Éloge de l’insignifiance

La plupart du temps, je m’applique à dénoncer, ici, le bruit et la fureur d’un monde débordant d’injustice et de violence. Aujourd’hui, place à la poésie et à la futilité. Enfin, un peu de douceur dans ce monde de brutes ! A Brest, une famille de locataires a réussi à retarder de plusieurs semaines la construction de la ligne de Tram. Qui étaient ces squatteurs occupant la grange attenante à l’une des maisons vouées à la démolition ? Un couple d’hirondelles rustiques (Hirundo rustica) nichant avec ses quatre oisillons. Bas les pattes ! Détruire leur nid est interdit par la loi et peut coûter jusqu’à 9.000 € d’amende.

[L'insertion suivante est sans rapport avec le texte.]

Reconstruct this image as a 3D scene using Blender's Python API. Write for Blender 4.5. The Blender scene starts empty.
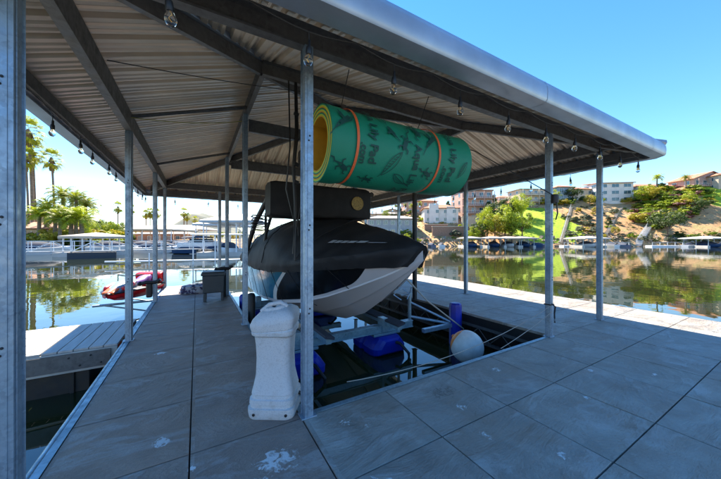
import bpy, math, random
from mathutils import Vector, Matrix, Euler, noise
R = math.radians
rnd = random.Random(11)
sc = bpy.context.scene
col = sc.collection

# ---------------------------------------------------------------- camera, sky, sun, exposure
CAMZ = 1.5                      # eye height over the dock deck (deck top is z = 0)
WATER = -0.62
cam_d = bpy.data.cameras.new('camera'); cam = bpy.data.objects.new('camera', cam_d); col.objects.link(cam)
cam.location = (0, 0, CAMZ); cam.rotation_euler = (R(90), 0, R(-30))
cam_d.sensor_width = 36; cam_d.lens = 14.13; cam_d.clip_start = .05; cam_d.clip_end = 9000
sc.camera = cam
SUN_EL, SUN_AZ = 51, 3
world = bpy.data.worlds.new('World'); sc.world = world; world.use_nodes = True
wn = world.node_tree; wn.nodes.clear()
wo = wn.nodes.new('ShaderNodeOutputWorld'); wb = wn.nodes.new('ShaderNodeBackground'); sk = wn.nodes.new('ShaderNodeTexSky')
sk.sky_type = 'NISHITA'; sk.sun_disc = False; sk.sun_elevation = R(SUN_EL); sk.sun_rotation = R(SUN_AZ)
sk.air_density = 1.0; sk.dust_density = .0; sk.ozone_density = 2.0
wb.inputs['Strength'].default_value = .106
hs = wn.nodes.new('ShaderNodeHueSaturation'); hs.inputs['Saturation'].default_value = 1.3; hs.inputs['Hue'].default_value = .502
wn.links.new(sk.outputs[0], hs.inputs['Color']); wn.links.new(hs.outputs[0], wb.inputs[0]); wn.links.new(wb.outputs[0], wo.inputs[0])
sd = bpy.data.lights.new('sun', 'SUN'); sun = bpy.data.objects.new('sun', sd); col.objects.link(sun)
sd.energy = 5.0; sd.angle = R(.5); sd.color = (1, .90, .74)
sv = Vector((math.sin(R(SUN_AZ)) * math.cos(R(SUN_EL)), math.cos(R(SUN_AZ)) * math.cos(R(SUN_EL)), math.sin(R(SUN_EL))))
sun.rotation_euler = sv.to_track_quat('Z', 'Y').to_euler(); sun.location = (0, 0, 60)
sc.view_settings.view_transform = 'Standard'; sc.view_settings.look = 'None'
sc.view_settings.gamma = 1; sc.view_settings.exposure = 1.68; sc.view_settings.use_curve_mapping = False
sc.render.engine = 'CYCLES'
sc.cycles.max_bounces = 10; sc.cycles.diffuse_bounces = 5; sc.cycles.glossy_bounces = 5; sc.cycles.transmission_bounces = 6

# ---------------------------------------------------------------- mesh helpers
class MB:
    def __init__(s): s.v = []; s.f = []; s.m = []
    def add(s, vs, fs, mi=0):
        o = len(s.v); s.v += [tuple(p) for p in vs]
        for f in fs: s.f.append([i + o for i in f]); s.m.append(mi)
    def box(s, c, size, rot=None, mi=0, taper=1.0):
        hx, hy, hz = size[0] / 2, size[1] / 2, size[2] / 2
        vs = []
        for z in (-1, 1):
            t = taper if z > 0 else 1
            for x, y in ((-1, -1), (1, -1), (1, 1), (-1, 1)): vs.append(Vector((x * hx * t, y * hy * t, z * hz)))
        M = rot if isinstance(rot, Matrix) else (Euler(rot).to_matrix() if rot else Matrix.Identity(3))
        vs = [M @ p + Vector(c) for p in vs]
        s.add(vs, [(3, 2, 1, 0), (4, 5, 6, 7), (0, 1, 5, 4), (1, 2, 6, 5), (2, 3, 7, 6), (3, 0, 4, 7)], mi); return s
    def ext(s, x0, x1, y0, y1, z0, z1, mi=0):
        return s.box(((x0 + x1) / 2, (y0 + y1) / 2, (z0 + z1) / 2), (abs(x1 - x0), abs(y1 - y0), abs(z1 - z0)), mi=mi)
    def tube(s, pts, r, n=8, mi=0, caps=True):
        pts = [Vector(p) for p in pts]; N = len(pts)
        rs = r if isinstance(r, (list, tuple)) else [r] * N
        up = Vector((0, 0, 1)); vs = []
        for i, p in enumerate(pts):
            t = (pts[min(i + 1, N - 1)] - pts[max(i - 1, 0)])
            if t.length < 1e-9: t = Vector((0, 0, 1))
            t.normalize()
            a = t.cross(up)
            if a.length < .1: a = t.cross(Vector((0, 1, 0)))
            a.normalize(); b = t.cross(a).normalized()
            for k in range(n):
                an = 2 * math.pi * k / n
                vs.append(p + (a * math.cos(an) + b * math.sin(an)) * rs[i])
        fs = [(i * n + k, i * n + (k + 1) % n, (i + 1) * n + (k + 1) % n, (i + 1) * n + k) for i in range(N - 1) for k in range(n)]
        if caps: fs += [tuple(range(n - 1, -1, -1)), tuple((N - 1) * n + k for k in range(n))]
        s.add(vs, fs, mi); return s
    def lathe(s, prof, n=20, c=(0, 0, 0), mi=0, sx=1, sy=1, M=None):
        vs = []
        for r, z in prof:
            for k in range(n):
                a = 2 * math.pi * k / n; p = Vector((r * math.cos(a) * sx, r * math.sin(a) * sy, z))
                if M: p = M @ p
                vs.append(p + Vector(c))
        N = len(prof)
        fs = [(i * n + k, i * n + (k + 1) % n, (i + 1) * n + (k + 1) % n, (i + 1) * n + k) for i in range(N - 1) for k in range(n)]
        fs += [tuple(range(n - 1, -1, -1)), tuple((N - 1) * n + k for k in range(n))]
        s.add(vs, fs, mi); return s
    def sweep(s, prof, a, b, mi=0):
        """prof = closed loop of 3D offsets, swept straight from a to b"""
        a = Vector(a); b = Vector(b); n = len(prof)
        vs = [a + Vector(p) for p in prof] + [b + Vector(p) for p in prof]
        s.add(vs, [(k, (k + 1) % n, n + (k + 1) % n, n + k) for k in range(n)] + [tuple(range(n - 1, -1, -1)), tuple(range(n, 2 * n))], mi); return s
    def grid(s, rows, mi=0, close=False):
        n = len(rows[0]); vs = [p for r in rows for p in r]
        fs = []
        for i in range(len(rows) - 1):
            for k in range(n if close else n - 1):
                fs.append((i * n + k, i * n + (k + 1) % n, (i + 1) * n + (k + 1) % n, (i + 1) * n + k))
        s.add(vs, fs, mi); return s
    def mesh(s, name, mats, smooth=None):
        me = bpy.data.meshes.new(name); me.from_pydata(s.v, [], s.f)
        if not isinstance(mats, (list, tuple)): mats = [mats]
        for m in mats: me.materials.append(m)
        if len(mats) > 1: me.polygons.foreach_set('material_index', s.m)
        if smooth is not None:
            me.polygons.foreach_set('use_smooth', [True] * len(me.polygons)); me.update()
            if smooth < 180: me.set_sharp_from_angle(angle=R(smooth))
        me.update(); return me
    def build(s, name, mats, parent=None, smooth=None, bevel=0):
        o = bpy.data.objects.new(name, s.mesh(name, mats, smooth)); col.objects.link(o)
        if parent: o.parent = parent
        if bevel:
            b = o.modifiers.new('bevel', 'BEVEL'); b.width = bevel; b.segments = 2; b.limit_method = 'ANGLE'; b.angle_limit = R(40)
        return o
def tag(o, label=None, cat=None, group=None, kind=None):
    if label: o['label'] = label
    if cat: o['category'] = cat
    if group: o['group'] = group
    if kind: o['kind'] = kind
    return o
def thing(name, label, cat, loc=(0, 0, 0), rz=0, group=None):
    o = bpy.data.objects.new(name, None); col.objects.link(o); o.empty_display_size = .3
    o.location = loc; o.rotation_euler = (0, 0, rz); return tag(o, label, cat, group)
KIDS = {}
def copy_tree(o, parent=None):
    c = o.copy(); col.objects.link(c); c.parent = parent
    if parent is not None: c.matrix_parent_inverse = o.matrix_parent_inverse
    for ch in list(o.children): copy_tree(ch, c)
    return c
def pts_sag(a, b, sag, n=12):
    a = Vector(a); b = Vector(b)
    return [a.lerp(b, i / n) - Vector((0, 0, sag * 4 * (i / n) * (1 - i / n))) for i in range(n + 1)]

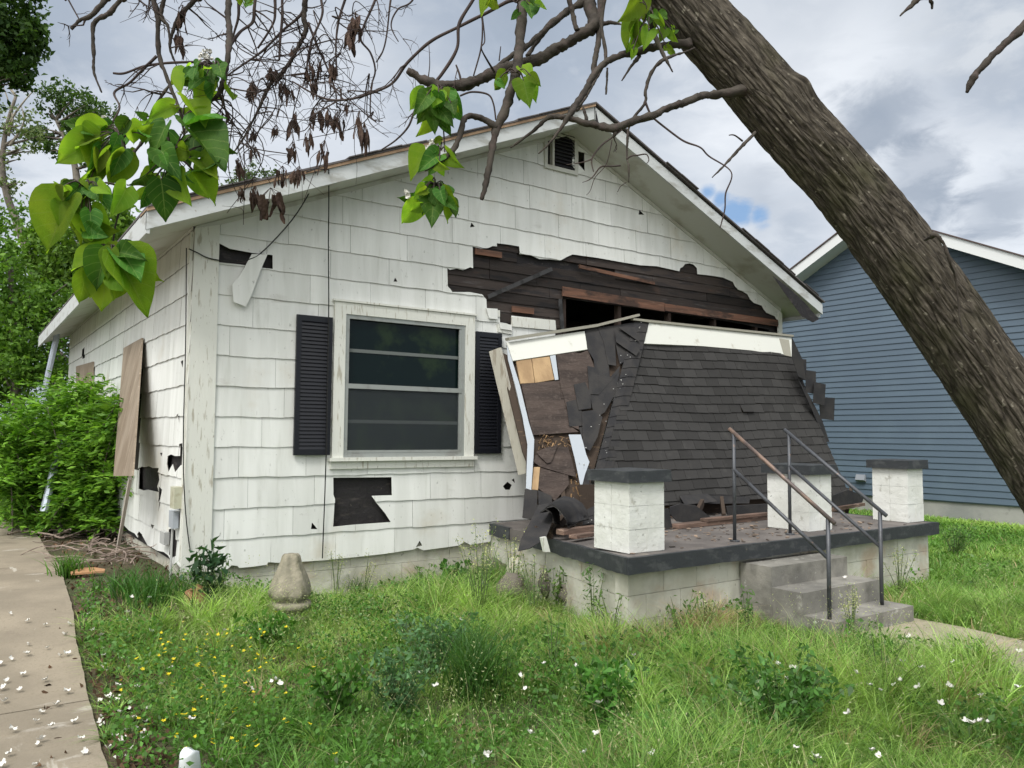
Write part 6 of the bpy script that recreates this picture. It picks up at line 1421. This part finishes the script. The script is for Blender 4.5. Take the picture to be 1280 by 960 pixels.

On a du sagement attendre que les petits prennent leur envol. La ligne de train à grande vitesse entre Le Mans et Rennes a connu la même aventure. Ce sont, cette fois-ci, des hirondelles de fenêtre (Delichon urbicum) qui ont stoppé le chantier. La destruction d’un corps de ferme abritant plusieurs nichées avait fait l’objet d’un procès verbal, auprès du procureur de la République. Les bulldozers ont du attendre que les petits grandissent et migrent vers l’Afrique, pour reprendre le travail.  Des lecteurs défenseurs de la nature vont certainement applaudir, quand d’autres feront preuve d’une ironie mordante, face à tant de sensiblerie. A une époque où l’on ne parle plus que de rentabilité, de productivité et de compétitivité, arrêter de gigantesques chantiers pour quelques piafs, me fait penser que tout n’est pas perdu pour l’espèce humaine.